Unfortunately, I will never have an opportunity to meet or speak with Ms. Robinson, who passed away on June 12, 2011.  Patrons of her gingerbread house*, which opened in the mid 1970s and remained open until 2007, will undoubtedly remember her fondly.  Those (like me) who own a Gingerbread House Original doll, handmade with love by T. J. Robinson, will remember her fondly. too.  

*Musician, songwriter, Chuck Mangione was so enamored by T. J. Robinson's Gingerbread House that he wrote a song about it, the lyrics of which can be read here.  (The song mentions her dolls!)

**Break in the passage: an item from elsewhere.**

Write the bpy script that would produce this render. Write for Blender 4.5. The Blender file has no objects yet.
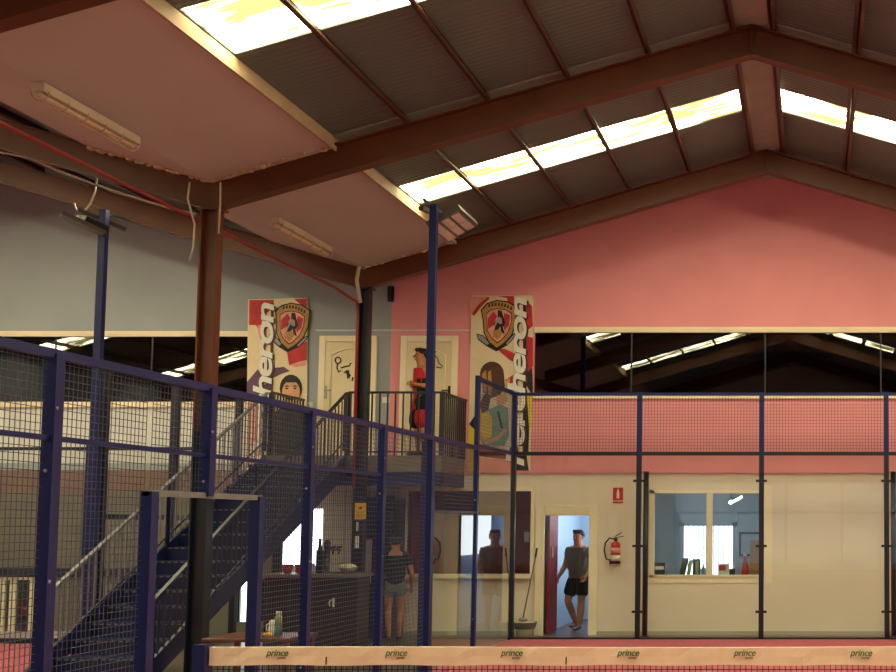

In a Facebook message dated 02/24/19, Noelle Cabral wrote:

Hi 😊 so I just stumbled across your Gingerbread House blog and I wanna give u a big virtual hug from Mama TJ. I just know it made her smile in heaven. That style of doll in particular was named Fauna. Fun fact she had mini dolls of herself produced dressed in white lace. It’s been so long, but if I can ever find mine I will send u a picture. I’m her only granddaughter
God Bless LOVED the article, warmed my soul. Thank you

So, my doll's name is Fauna.

Check out my eBay listings here.


  1. Wow that was the best story!! All of it. Just to think that there was a whole restaurant that had great food and dolls! That is the best combination ever. So inspiring and so literally fairy tale like. I love all the different articles and info you post, but something about this specific tale really resonated. Thank you Debbie. 😊

    1. Thank you Julius. I suppose there was a reason for me to share the notification of the upcoming Oakland Festival of Dolls Show information with the FB group members and that reason being for Ms. Hall to read the post and share her experience attending past shows and eating at T. J. Robinson's Gingerbread House. Ms. Robinson's story is a dream come true. That's probably why her story is so fascinating. After I read her delightful story, I knew I must own one of her dolls (even though I don't actively collect this type doll). I wanted one because 1) she made it and 2) it comes with such a rich history. The only thing better would be to have either met Ms. Robinson or visited her establishment. Since neither are possible, I have the next best thing, Tee-Jay.